Results in the following output:

main: foo
thisWorks: foo
thisWorks: howdy
main: howdy

Answer 14

Reference typed arguments are passed as references to objects themselves (not references to other variables that refer to objects). You can call methods on the object that has been passed. However, in your code sample:

public static void thisDoesntWork(String foo){
    foo = "howdy";
}

you are only storing a reference to the string "howdy" in a variable that is local to the method. That local variable (foo) was initialized to the value of the caller's foo when the method was called, but has no reference to the caller's variable itself. After initialization:

caller     data     method
------    ------    ------
(foo) -->   ""   <-- (foo)

After the assignment in your method:

caller     data     method
------    ------    ------
(foo) -->   ""
          "hello" <-- (foo)

You have another issues there: String instances are immutable (by design, for security) so you can't modify its value.

If you really want your method to provide an initial value for your string (or at any time in its life, for that matter), then have your method return a String value which you assign to the caller's variable at the point of the call. Something like this, for example:

String foo = thisWorks();
System.out.println(foo);//this prints the value assigned to foo in initialization 

public static String thisWorks(){
    return "howdy";
}

Answer 15

Go do the really big tutorial on suns website.

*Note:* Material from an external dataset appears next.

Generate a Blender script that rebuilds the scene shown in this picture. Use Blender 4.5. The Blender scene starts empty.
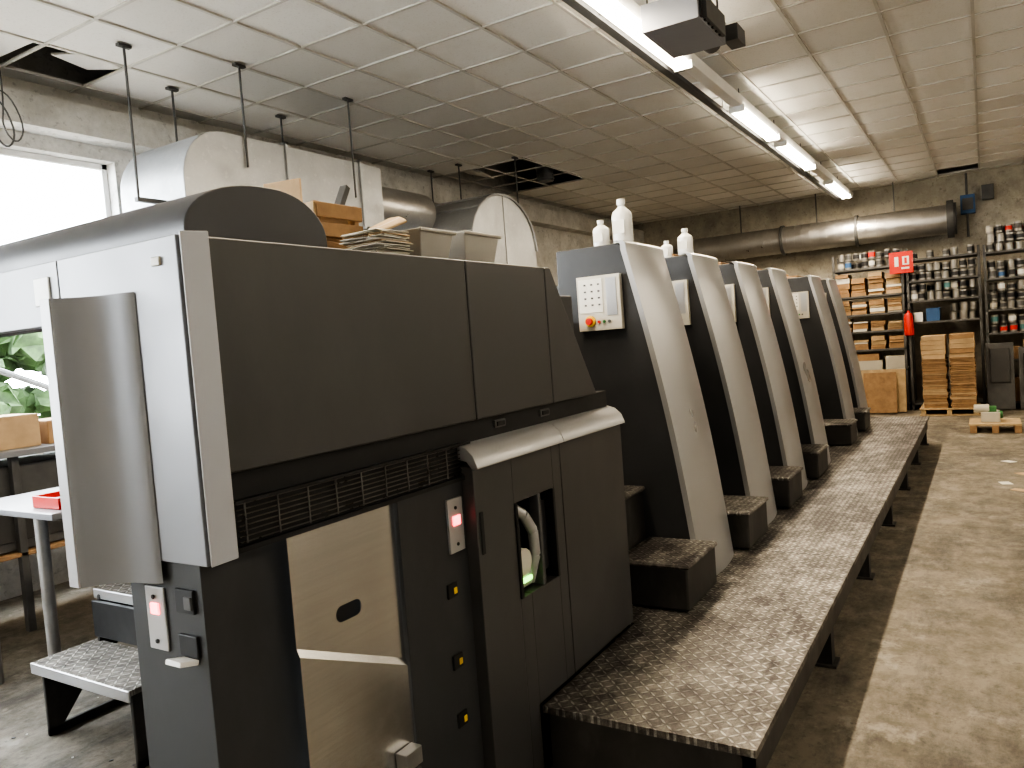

You seem not to understand the difference scopes variables can be. "foo" is local to your method. Nothing outside of that method can change what "foo" points too. The "foo" being referred to your method is a completely different field - its a static field on your enclosing class.

Scoping is especially important as you dont want everything to be visible to everything else in your system.